Raw data.
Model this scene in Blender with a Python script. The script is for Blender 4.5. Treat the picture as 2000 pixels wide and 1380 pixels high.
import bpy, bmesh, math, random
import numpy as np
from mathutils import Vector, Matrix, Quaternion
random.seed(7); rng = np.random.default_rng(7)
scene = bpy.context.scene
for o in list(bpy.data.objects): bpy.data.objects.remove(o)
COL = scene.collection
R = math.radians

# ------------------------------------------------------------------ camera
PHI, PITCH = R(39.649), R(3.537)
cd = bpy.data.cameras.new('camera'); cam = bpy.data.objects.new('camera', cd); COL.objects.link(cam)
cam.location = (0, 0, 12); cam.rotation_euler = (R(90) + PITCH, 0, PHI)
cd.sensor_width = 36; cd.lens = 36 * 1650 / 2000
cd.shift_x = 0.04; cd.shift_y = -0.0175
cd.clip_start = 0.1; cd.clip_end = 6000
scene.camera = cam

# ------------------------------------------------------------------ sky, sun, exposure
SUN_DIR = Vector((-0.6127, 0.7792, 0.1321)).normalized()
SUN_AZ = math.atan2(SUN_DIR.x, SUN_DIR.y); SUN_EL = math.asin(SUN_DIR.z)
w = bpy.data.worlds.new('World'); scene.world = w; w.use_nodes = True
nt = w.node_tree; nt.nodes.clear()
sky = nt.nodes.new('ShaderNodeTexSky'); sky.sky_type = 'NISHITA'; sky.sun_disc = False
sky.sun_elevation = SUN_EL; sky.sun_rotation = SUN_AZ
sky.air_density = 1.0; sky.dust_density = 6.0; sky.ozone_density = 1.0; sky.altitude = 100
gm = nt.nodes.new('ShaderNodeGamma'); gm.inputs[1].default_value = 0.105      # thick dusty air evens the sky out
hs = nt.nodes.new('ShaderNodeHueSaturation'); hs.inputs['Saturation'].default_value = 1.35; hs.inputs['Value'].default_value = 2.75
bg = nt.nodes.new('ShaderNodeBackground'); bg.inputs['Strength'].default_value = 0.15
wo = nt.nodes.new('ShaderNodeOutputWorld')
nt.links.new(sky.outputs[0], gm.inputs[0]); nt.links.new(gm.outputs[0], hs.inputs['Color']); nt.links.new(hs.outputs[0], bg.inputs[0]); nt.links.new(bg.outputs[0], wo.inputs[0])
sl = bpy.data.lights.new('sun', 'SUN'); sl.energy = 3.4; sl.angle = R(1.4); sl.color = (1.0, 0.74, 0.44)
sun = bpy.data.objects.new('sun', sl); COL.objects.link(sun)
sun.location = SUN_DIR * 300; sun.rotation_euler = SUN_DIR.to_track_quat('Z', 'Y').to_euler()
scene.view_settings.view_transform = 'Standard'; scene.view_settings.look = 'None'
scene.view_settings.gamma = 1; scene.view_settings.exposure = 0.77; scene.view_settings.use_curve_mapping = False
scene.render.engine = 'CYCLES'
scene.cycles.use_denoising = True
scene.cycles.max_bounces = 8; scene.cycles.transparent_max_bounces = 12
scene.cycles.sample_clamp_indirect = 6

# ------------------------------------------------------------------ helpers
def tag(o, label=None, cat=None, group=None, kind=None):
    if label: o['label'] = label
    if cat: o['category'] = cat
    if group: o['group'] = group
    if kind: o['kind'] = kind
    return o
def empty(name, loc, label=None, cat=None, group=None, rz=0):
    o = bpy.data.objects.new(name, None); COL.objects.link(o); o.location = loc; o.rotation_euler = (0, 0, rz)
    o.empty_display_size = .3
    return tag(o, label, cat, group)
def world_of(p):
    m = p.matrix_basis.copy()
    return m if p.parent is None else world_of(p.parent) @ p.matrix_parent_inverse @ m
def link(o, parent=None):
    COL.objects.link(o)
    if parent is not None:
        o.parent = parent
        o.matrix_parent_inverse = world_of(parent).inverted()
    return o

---

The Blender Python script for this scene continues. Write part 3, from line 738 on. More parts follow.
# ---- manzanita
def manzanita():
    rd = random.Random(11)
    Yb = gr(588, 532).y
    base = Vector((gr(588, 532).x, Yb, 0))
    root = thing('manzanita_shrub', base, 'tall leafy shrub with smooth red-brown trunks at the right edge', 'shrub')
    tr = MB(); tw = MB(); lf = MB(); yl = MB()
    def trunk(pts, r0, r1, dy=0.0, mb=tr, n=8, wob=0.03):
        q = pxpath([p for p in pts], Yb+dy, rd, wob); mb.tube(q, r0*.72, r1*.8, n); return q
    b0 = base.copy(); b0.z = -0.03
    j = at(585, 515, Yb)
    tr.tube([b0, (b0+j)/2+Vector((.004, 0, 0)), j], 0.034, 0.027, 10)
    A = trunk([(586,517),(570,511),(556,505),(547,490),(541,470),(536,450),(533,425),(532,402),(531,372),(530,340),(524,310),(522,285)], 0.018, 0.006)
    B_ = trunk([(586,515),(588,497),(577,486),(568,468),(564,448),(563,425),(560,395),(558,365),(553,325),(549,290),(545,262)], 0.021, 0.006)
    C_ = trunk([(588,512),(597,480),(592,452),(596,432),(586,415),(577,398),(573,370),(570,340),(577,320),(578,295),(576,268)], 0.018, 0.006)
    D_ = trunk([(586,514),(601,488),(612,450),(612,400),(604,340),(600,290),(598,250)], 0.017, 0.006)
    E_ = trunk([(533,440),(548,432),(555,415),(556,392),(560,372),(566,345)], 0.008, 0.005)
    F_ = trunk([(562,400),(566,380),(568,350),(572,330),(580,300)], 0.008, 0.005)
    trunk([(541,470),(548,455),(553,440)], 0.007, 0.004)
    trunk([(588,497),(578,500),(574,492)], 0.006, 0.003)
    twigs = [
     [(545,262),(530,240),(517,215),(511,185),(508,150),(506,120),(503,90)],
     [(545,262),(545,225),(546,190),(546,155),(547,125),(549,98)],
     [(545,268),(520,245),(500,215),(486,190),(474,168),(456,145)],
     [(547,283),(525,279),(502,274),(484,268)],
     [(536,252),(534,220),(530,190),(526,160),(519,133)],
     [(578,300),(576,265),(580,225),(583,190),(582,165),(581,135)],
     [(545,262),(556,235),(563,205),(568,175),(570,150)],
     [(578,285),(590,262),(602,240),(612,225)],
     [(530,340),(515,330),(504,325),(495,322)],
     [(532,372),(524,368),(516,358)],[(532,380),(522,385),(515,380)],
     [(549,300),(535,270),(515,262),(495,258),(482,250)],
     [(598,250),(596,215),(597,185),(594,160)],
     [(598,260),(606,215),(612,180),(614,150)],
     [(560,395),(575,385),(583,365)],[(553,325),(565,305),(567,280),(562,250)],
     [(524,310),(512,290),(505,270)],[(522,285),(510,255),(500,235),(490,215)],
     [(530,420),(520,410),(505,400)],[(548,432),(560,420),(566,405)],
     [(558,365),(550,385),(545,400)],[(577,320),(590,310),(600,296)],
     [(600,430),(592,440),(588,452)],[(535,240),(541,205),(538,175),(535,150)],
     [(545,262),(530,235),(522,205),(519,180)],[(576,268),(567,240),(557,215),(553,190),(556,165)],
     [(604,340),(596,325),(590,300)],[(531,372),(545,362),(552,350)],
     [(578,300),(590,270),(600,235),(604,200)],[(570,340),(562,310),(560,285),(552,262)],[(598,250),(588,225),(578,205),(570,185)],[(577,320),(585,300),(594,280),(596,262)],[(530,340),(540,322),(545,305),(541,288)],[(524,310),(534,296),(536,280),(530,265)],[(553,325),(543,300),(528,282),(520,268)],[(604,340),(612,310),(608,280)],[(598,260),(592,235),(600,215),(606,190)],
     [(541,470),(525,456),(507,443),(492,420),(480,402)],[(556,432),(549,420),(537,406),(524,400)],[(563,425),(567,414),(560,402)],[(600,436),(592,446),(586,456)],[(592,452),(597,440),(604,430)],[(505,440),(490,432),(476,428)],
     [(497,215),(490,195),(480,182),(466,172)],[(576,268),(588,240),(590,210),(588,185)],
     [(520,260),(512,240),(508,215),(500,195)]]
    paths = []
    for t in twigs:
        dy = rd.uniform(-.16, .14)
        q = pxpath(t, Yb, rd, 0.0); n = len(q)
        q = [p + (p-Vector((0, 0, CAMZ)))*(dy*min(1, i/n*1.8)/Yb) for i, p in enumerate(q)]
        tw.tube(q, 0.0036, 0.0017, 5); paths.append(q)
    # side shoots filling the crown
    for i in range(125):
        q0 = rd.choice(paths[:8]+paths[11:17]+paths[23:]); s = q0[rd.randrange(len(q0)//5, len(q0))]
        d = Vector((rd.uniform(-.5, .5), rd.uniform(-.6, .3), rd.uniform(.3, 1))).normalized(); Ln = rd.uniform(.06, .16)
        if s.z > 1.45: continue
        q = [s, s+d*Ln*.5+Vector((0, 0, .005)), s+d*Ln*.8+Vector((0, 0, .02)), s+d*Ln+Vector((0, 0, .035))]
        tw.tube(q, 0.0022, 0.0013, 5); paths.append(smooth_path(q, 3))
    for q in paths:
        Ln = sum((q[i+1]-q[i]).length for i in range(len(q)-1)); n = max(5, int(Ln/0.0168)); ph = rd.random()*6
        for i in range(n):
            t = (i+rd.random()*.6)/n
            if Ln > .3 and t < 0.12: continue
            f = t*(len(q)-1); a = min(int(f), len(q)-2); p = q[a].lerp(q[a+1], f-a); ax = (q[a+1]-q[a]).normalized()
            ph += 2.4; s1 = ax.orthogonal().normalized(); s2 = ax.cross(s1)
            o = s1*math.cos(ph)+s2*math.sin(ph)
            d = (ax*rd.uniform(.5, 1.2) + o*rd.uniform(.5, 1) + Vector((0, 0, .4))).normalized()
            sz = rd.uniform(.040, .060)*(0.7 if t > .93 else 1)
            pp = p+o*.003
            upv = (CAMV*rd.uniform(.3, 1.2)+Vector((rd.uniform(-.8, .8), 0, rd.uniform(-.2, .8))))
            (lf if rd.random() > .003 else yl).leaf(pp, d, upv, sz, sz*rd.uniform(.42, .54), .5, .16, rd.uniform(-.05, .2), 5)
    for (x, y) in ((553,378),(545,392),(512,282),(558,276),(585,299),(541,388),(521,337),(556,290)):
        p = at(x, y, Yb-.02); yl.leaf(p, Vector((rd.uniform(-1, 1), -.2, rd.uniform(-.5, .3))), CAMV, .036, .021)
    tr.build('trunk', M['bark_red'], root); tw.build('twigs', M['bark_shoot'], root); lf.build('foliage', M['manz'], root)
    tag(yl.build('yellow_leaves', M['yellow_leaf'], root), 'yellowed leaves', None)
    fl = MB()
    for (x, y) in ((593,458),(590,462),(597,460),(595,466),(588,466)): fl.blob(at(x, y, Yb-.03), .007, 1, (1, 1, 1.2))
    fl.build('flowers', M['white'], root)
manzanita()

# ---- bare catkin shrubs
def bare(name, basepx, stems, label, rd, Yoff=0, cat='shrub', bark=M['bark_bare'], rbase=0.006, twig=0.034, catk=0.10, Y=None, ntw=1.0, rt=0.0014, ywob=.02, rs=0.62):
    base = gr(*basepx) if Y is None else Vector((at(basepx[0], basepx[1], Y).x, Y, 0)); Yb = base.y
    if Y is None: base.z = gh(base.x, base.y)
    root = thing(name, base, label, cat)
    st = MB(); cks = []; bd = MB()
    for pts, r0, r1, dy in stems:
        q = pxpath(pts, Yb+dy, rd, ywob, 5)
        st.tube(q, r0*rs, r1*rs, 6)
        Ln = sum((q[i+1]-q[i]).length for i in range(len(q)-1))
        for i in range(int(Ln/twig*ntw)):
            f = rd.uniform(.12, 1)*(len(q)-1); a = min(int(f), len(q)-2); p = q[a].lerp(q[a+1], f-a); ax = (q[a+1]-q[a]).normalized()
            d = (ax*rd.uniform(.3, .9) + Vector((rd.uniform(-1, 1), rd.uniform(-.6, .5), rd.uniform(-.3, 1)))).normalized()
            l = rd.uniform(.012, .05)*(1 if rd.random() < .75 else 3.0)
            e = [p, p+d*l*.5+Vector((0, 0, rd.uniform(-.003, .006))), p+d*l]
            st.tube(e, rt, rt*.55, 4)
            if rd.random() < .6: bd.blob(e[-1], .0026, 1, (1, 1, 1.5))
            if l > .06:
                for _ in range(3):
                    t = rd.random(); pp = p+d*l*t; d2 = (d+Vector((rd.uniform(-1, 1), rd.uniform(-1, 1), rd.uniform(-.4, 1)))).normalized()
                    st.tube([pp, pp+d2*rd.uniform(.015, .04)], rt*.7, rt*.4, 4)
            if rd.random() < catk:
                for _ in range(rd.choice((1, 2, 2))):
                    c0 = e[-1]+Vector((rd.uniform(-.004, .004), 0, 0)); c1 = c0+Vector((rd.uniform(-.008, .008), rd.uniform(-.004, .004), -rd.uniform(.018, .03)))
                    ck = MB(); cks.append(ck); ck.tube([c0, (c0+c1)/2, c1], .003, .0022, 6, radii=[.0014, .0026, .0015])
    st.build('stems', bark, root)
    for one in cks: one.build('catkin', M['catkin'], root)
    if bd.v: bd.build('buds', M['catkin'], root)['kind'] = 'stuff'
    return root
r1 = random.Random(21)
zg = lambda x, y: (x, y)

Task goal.
Identify and extract each line of the listing that contains "Python".

Correct response.
Model this scene in Blender with a Python script. The script is for Blender 4.5. Treat the picture as 2000 pixels wide and 1380 pixels high.
The Blender Python script for this scene continues. Write part 3, from line 738 on. More parts follow.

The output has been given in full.